Updated: Friday, November 28, 2008

One a.m., O Street. If you’ve been there, you know.

Boozed-up bar-goers – often University of Nebraska-Lincoln students – gradually exit their favorite drinking establishments.

Talking, smoking, often staggering, they make their way home or gravitate to the nearest available gyro or taco vendor.

And dotted in the crowd is a strong police presence, where cop cars add their flashing lights to the mix.

Students often complain about getting undeservedly heckled by Lincoln police, or tell tales of cops aggressively questioning or following them as they make their way down the block.

True though some of these reports may be, the law enforcement presence is comforting when a scuffle breaks out (as it sometimes does) or when women have to walk alone to nearby cars or apartments (as they usually do).

Lincoln Police Chief Tom Casady, members of the Lincoln City Council and a number of students acknowledge that a squad of officers are a good buffer against a lawless drunken riot.

But Casady and some council members see a problem with the situation: the band of police officers keeping the peace at 1 a.m. could be patrolling elsewhere in the city.

Casady and other officers suggested the council try to limit the number of liquor licenses sold downtown. If bars were distributed across the city, O Street wouldn’t see such mobs and wouldn’t need so many cops.
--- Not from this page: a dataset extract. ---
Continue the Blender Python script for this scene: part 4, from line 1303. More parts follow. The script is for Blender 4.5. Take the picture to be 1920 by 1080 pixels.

We suppose it’s good to have cops rolling around Lincoln, looking for fights, watching for DWIs … but then, isn’t that exactly what they do on O Street? And if the bar network was stretched over the city, wouldn’t cops have to be stretched out as well?

If there’s a concentration of bars, there’s a concentration of perpetrators, too. It’s probably as easy or easier to catch DWIs when they’re all leaving from the same place. Easier to spot potential fights if they’re right in front of police, and easier to stop them when the police are so visibly present.

Besides, as many students in the Daily Nebraskan’s Tuesday article so astutely mention, the downtown concentration prevents many students from drunkenly driving from distant bar to distant bar.

Many students live near the bars – those bar-goers weaving their way home don’t seem so dangerous when you think they could be on the road.

Right now, police have to deal with several hours’ worth of crowd control three nights a week. To us, the students who enjoy their O Street fun and appreciate officers’ protection, the situation doesn’t really need fixing.